■ Exercise brief:
Take every line from the first down to the line with "tag(fr, 'white side-by-side" and set it down exactly, without the pictures.
..............................
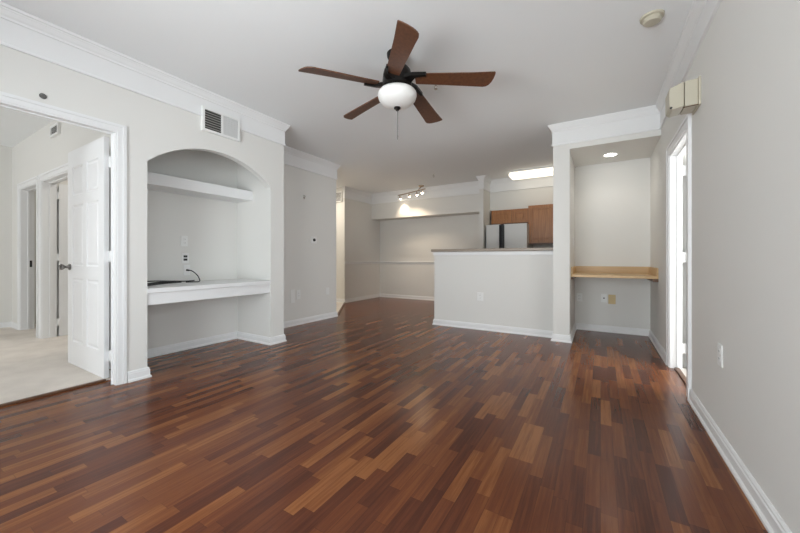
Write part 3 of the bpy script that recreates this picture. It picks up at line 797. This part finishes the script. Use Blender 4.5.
# ------------------------------------------------------------------ kitchen beyond the bar
fr = empty('refrigerator', (-1.535, 6.85, 0.0))
def fbox(name, m, par, *a, **k):
    bm = box(B(), *a, **k); bmesh.ops.translate(bm, vec=(1.535, -6.85, 0), verts=bm.verts); return obj(name, bm, m, par)
fbox('body', M_fridge, fr, -1.925, -1.165, 6.56, 7.20, 0.02, 1.648, bev=0.006)
fd = fbox('freezer_door', M_fridge, fr, -1.925, -1.652, 6.50, 6.555, 0.09, 1.655, bev=0.008)
rd = fbox('refrigerator_door', M_fridge, fr, -1.588, -1.165, 6.50, 6.555, 0.09, 1.655, bev=0.008)
fbox('handle_recess', M_gasket, fr, -1.650, -1.590, 6.515, 6.555, 0.09, 1.652)
fbox('handle', M_gasket, fd, -1.668, -1.640, 6.46, 6.50, 0.60, 1.64, bev=0.006)
fbox('handle', M_gasket, rd, -1.602, -1.574, 6.46, 6.50, 0.60, 1.64, bev=0.006)
fbox('kick_plate', M_gasket, fr, -1.90, -1.19, 6.53, 6.56, 0.0, 0.09)
tag(fr, 'white side-by-side refrigerator behind the bar with dark handles between its doors', 'refrigerator')

def cab_door(par, o, x0, x1, y, z0, z1):
    bm = B(); f = 0.055; t = 0.02
    box(bm, x0, x0 + f, y - t, y, z0, z1); box(bm, x1 - f, x1, y - t, y, z0, z1)
    box(bm, x0 + f, x1 - f, y - t, y, z1 - f, z1); box(bm, x0 + f, x1 - f, y - t, y, z0, z0 + f)
    box(bm, x0 + f, x1 - f, y - t + 0.011, y, z0 + f, z1 - f)
    box(bm, x0 + f + 0.025, x1 - f - 0.025, y - t + 0.004, y - 0.004, z0 + f + 0.025, z1 - f - 0.025, 0.004)
    bmesh.ops.translate(bm, vec=-Vector(o), verts=bm.verts); return obj('door', bm, M_cherry, par)
def cabinet(loc, x0, x1, yf, yb, z0, z1, splits, label):
    c = empty('wall_cabinet', loc)
    bm = box(B(), x0, x1, yf, yb, z0, z1); bmesh.ops.translate(bm, vec=-Vector(loc), verts=bm.verts); obj('body', bm, M_cherry, c)
    bm = B(); box(bm, x0, x1, yf - 0.010, yf + 0.002, z0 - 0.018, z0 + 0.005); bmesh.ops.translate(bm, vec=-Vector(loc), verts=bm.verts); obj('bottom_rail', bm, M_thresh, c)
    xs = [x0] + splits + [x1]
    for a, b2 in zip(xs, xs[1:]): cab_door(c, loc, a + 0.010, b2 - 0.010, yf - 0.0005, z0 + 0.012, z1 - 0.012)
    tag(c, label, 'cabinet', 'cherry wall cabinets in the kitchen'); return c
cabinet((-1.56, 7.04, 1.70), -1.93, -1.205, 6.885, 7.22, 1.70, 1.980, [-1.515], 'short two-door cherry wall cabinet above the refrigerator')
cabinet((-0.87, 7.0, 1.30), -1.185, -0.52, 6.74, 7.22, 1.285, 2.005, [-0.60], 'taller cherry wall cabinet right of the refrigerator beside the column')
..............................
■ The reply:
Write part 3 of the bpy script that recreates this picture. It picks up at line 797. This part finishes the script. Use Blender 4.5.
# ------------------------------------------------------------------ kitchen beyond the bar
fr = empty('refrigerator', (-1.535, 6.85, 0.0))
def fbox(name, m, par, *a, **k):
    bm = box(B(), *a, **k); bmesh.ops.translate(bm, vec=(1.535, -6.85, 0), verts=bm.verts); return obj(name, bm, m, par)
fbox('body', M_fridge, fr, -1.925, -1.165, 6.56, 7.20, 0.02, 1.648, bev=0.006)
fd = fbox('freezer_door', M_fridge, fr, -1.925, -1.652, 6.50, 6.555, 0.09, 1.655, bev=0.008)
rd = fbox('refrigerator_door', M_fridge, fr, -1.588, -1.165, 6.50, 6.555, 0.09, 1.655, bev=0.008)
fbox('handle_recess', M_gasket, fr, -1.650, -1.590, 6.515, 6.555, 0.09, 1.652)
fbox('handle', M_gasket, fd, -1.668, -1.640, 6.46, 6.50, 0.60, 1.64, bev=0.006)
fbox('handle', M_gasket, rd, -1.602, -1.574, 6.46, 6.50, 0.60, 1.64, bev=0.006)
fbox('kick_plate', M_gasket, fr, -1.90, -1.19, 6.53, 6.56, 0.0, 0.09)
tag(fr, 'white side-by-side refrigerator behind the bar with dark handles between its doors', 'refrigerator')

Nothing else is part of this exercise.